[Dataset excerpt]

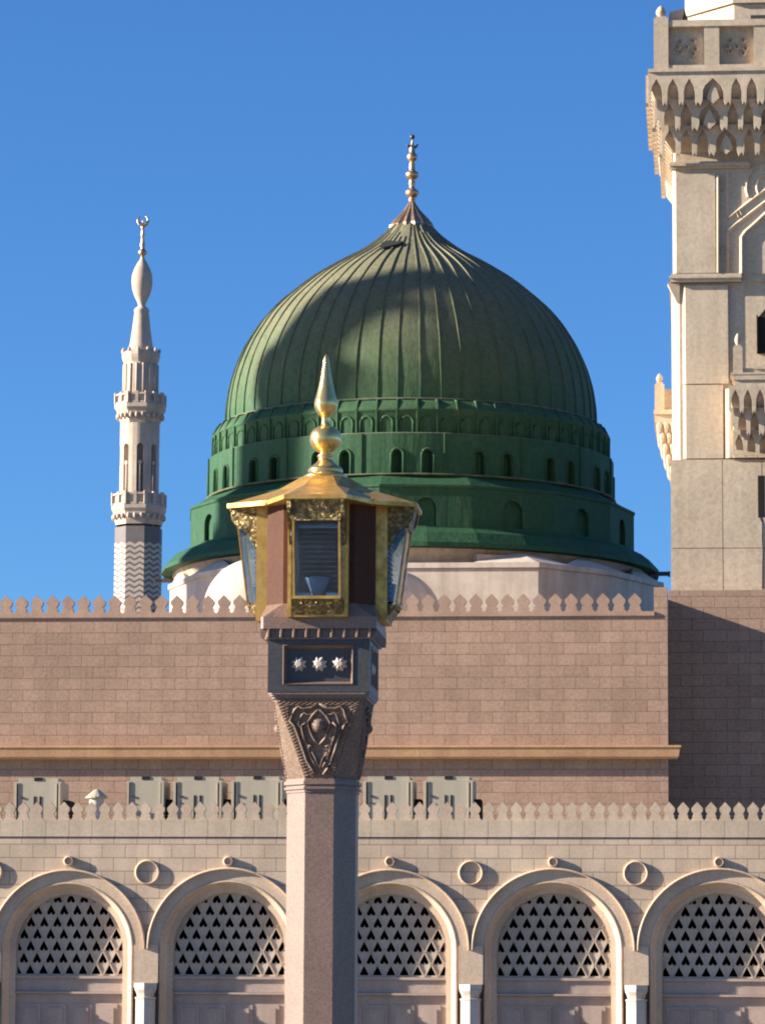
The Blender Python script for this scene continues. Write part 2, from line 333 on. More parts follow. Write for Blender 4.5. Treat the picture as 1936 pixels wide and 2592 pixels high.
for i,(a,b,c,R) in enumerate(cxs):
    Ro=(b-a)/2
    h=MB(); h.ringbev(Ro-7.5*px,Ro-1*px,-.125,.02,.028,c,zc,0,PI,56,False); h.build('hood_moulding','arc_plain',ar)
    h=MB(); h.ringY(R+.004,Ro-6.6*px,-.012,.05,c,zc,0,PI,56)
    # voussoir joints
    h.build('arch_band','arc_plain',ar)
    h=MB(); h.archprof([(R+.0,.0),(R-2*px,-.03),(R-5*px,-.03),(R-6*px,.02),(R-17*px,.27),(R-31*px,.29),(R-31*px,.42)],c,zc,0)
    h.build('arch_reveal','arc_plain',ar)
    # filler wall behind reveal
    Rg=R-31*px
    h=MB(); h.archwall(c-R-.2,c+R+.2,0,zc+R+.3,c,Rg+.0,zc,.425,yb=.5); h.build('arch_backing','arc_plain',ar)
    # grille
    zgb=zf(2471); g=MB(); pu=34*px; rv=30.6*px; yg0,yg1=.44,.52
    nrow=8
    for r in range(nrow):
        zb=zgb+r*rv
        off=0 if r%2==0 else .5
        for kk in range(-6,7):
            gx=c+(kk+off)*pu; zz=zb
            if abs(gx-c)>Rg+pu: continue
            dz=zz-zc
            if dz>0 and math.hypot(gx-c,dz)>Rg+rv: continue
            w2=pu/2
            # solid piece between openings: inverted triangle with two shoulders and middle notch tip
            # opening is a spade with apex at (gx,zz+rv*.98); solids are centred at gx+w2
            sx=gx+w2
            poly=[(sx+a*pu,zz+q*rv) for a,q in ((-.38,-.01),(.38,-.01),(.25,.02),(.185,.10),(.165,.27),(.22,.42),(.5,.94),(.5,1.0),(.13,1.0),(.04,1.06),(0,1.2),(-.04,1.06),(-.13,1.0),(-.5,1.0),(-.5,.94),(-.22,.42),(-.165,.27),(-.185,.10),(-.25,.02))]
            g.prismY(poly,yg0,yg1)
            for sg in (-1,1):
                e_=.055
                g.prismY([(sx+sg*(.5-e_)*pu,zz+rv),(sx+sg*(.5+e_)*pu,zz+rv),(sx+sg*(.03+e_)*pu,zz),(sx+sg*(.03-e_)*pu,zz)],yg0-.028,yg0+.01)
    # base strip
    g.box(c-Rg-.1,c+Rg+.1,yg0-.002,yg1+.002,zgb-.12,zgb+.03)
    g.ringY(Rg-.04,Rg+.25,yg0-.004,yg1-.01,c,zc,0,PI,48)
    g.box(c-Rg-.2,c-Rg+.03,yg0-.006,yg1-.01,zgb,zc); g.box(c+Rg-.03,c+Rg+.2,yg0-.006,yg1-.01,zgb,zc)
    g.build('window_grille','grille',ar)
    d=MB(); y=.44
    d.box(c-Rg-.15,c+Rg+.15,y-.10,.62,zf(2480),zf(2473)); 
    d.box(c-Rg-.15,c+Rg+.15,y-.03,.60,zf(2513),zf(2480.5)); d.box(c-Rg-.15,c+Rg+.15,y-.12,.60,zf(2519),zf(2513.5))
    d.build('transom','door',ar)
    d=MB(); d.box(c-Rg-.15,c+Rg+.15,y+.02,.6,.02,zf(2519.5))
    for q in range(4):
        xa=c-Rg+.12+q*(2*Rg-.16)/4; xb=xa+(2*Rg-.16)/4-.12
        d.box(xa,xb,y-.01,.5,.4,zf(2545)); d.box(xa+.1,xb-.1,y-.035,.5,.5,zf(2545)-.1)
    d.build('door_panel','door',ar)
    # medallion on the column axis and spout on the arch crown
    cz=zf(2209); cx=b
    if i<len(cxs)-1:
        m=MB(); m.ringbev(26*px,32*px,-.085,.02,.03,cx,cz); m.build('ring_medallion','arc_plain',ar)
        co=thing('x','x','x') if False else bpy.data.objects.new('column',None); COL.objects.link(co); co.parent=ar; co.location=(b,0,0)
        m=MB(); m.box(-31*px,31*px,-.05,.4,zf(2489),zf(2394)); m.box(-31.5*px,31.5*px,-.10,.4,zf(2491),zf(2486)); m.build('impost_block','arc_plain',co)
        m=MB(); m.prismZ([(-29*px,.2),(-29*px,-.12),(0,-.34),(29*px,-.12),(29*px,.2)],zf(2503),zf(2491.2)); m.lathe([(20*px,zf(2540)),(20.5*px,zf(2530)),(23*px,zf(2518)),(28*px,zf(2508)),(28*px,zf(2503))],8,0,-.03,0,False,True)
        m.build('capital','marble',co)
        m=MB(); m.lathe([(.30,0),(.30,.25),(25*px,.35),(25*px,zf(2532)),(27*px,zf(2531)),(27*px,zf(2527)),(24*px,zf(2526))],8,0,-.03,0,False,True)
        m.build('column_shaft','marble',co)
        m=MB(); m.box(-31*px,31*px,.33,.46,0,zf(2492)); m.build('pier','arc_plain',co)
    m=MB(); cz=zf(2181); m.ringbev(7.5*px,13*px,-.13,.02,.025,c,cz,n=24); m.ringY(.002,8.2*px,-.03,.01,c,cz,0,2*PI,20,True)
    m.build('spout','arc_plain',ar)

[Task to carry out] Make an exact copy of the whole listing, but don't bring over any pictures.

[The solution]
The Blender Python script for this scene continues. Write part 2, from line 333 on. More parts follow. Write for Blender 4.5. Treat the picture as 1936 pixels wide and 2592 pixels high.
for i,(a,b,c,R) in enumerate(cxs):
    Ro=(b-a)/2
    h=MB(); h.ringbev(Ro-7.5*px,Ro-1*px,-.125,.02,.028,c,zc,0,PI,56,False); h.build('hood_moulding','arc_plain',ar)
    h=MB(); h.ringY(R+.004,Ro-6.6*px,-.012,.05,c,zc,0,PI,56)
    # voussoir joints
    h.build('arch_band','arc_plain',ar)
    h=MB(); h.archprof([(R+.0,.0),(R-2*px,-.03),(R-5*px,-.03),(R-6*px,.02),(R-17*px,.27),(R-31*px,.29),(R-31*px,.42)],c,zc,0)
    h.build('arch_reveal','arc_plain',ar)
    # filler wall behind reveal
    Rg=R-31*px
    h=MB(); h.archwall(c-R-.2,c+R+.2,0,zc+R+.3,c,Rg+.0,zc,.425,yb=.5); h.build('arch_backing','arc_plain',ar)
    # grille
    zgb=zf(2471); g=MB(); pu=34*px; rv=30.6*px; yg0,yg1=.44,.52
    nrow=8
    for r in range(nrow):
        zb=zgb+r*rv
        off=0 if r%2==0 else .5
        for kk in range(-6,7):
            gx=c+(kk+off)*pu; zz=zb
            if abs(gx-c)>Rg+pu: continue
            dz=zz-zc
            if dz>0 and math.hypot(gx-c,dz)>Rg+rv: continue
            w2=pu/2
            # solid piece between openings: inverted triangle with two shoulders and middle notch tip
            # opening is a spade with apex at (gx,zz+rv*.98); solids are centred at gx+w2
            sx=gx+w2
            poly=[(sx+a*pu,zz+q*rv) for a,q in ((-.38,-.01),(.38,-.01),(.25,.02),(.185,.10),(.165,.27),(.22,.42),(.5,.94),(.5,1.0),(.13,1.0),(.04,1.06),(0,1.2),(-.04,1.06),(-.13,1.0),(-.5,1.0),(-.5,.94),(-.22,.42),(-.165,.27),(-.185,.10),(-.25,.02))]
            g.prismY(poly,yg0,yg1)
            for sg in (-1,1):
                e_=.055
                g.prismY([(sx+sg*(.5-e_)*pu,zz+rv),(sx+sg*(.5+e_)*pu,zz+rv),(sx+sg*(.03+e_)*pu,zz),(sx+sg*(.03-e_)*pu,zz)],yg0-.028,yg0+.01)
    # base strip
    g.box(c-Rg-.1,c+Rg+.1,yg0-.002,yg1+.002,zgb-.12,zgb+.03)
    g.ringY(Rg-.04,Rg+.25,yg0-.004,yg1-.01,c,zc,0,PI,48)
    g.box(c-Rg-.2,c-Rg+.03,yg0-.006,yg1-.01,zgb,zc); g.box(c+Rg-.03,c+Rg+.2,yg0-.006,yg1-.01,zgb,zc)
    g.build('window_grille','grille',ar)
    d=MB(); y=.44
    d.box(c-Rg-.15,c+Rg+.15,y-.10,.62,zf(2480),zf(2473)); 
    d.box(c-Rg-.15,c+Rg+.15,y-.03,.60,zf(2513),zf(2480.5)); d.box(c-Rg-.15,c+Rg+.15,y-.12,.60,zf(2519),zf(2513.5))
    d.build('transom','door',ar)
    d=MB(); d.box(c-Rg-.15,c+Rg+.15,y+.02,.6,.02,zf(2519.5))
    for q in range(4):
        xa=c-Rg+.12+q*(2*Rg-.16)/4; xb=xa+(2*Rg-.16)/4-.12
        d.box(xa,xb,y-.01,.5,.4,zf(2545)); d.box(xa+.1,xb-.1,y-.035,.5,.5,zf(2545)-.1)
    d.build('door_panel','door',ar)
    # medallion on the column axis and spout on the arch crown
    cz=zf(2209); cx=b
    if i<len(cxs)-1:
        m=MB(); m.ringbev(26*px,32*px,-.085,.02,.03,cx,cz); m.build('ring_medallion','arc_plain',ar)
        co=thing('x','x','x') if False else bpy.data.objects.new('column',None); COL.objects.link(co); co.parent=ar; co.location=(b,0,0)
        m=MB(); m.box(-31*px,31*px,-.05,.4,zf(2489),zf(2394)); m.box(-31.5*px,31.5*px,-.10,.4,zf(2491),zf(2486)); m.build('impost_block','arc_plain',co)
        m=MB(); m.prismZ([(-29*px,.2),(-29*px,-.12),(0,-.34),(29*px,-.12),(29*px,.2)],zf(2503),zf(2491.2)); m.lathe([(20*px,zf(2540)),(20.5*px,zf(2530)),(23*px,zf(2518)),(28*px,zf(2508)),(28*px,zf(2503))],8,0,-.03,0,False,True)
        m.build('capital','marble',co)
        m=MB(); m.lathe([(.30,0),(.30,.25),(25*px,.35),(25*px,zf(2532)),(27*px,zf(2531)),(27*px,zf(2527)),(24*px,zf(2526))],8,0,-.03,0,False,True)
        m.build('column_shaft','marble',co)
        m=MB(); m.box(-31*px,31*px,.33,.46,0,zf(2492)); m.build('pier','arc_plain',co)
    m=MB(); cz=zf(2181); m.ringbev(7.5*px,13*px,-.13,.02,.025,c,cz,n=24); m.ringY(.002,8.2*px,-.03,.01,c,cz,0,2*PI,20,True)
    m.build('spout','arc_plain',ar)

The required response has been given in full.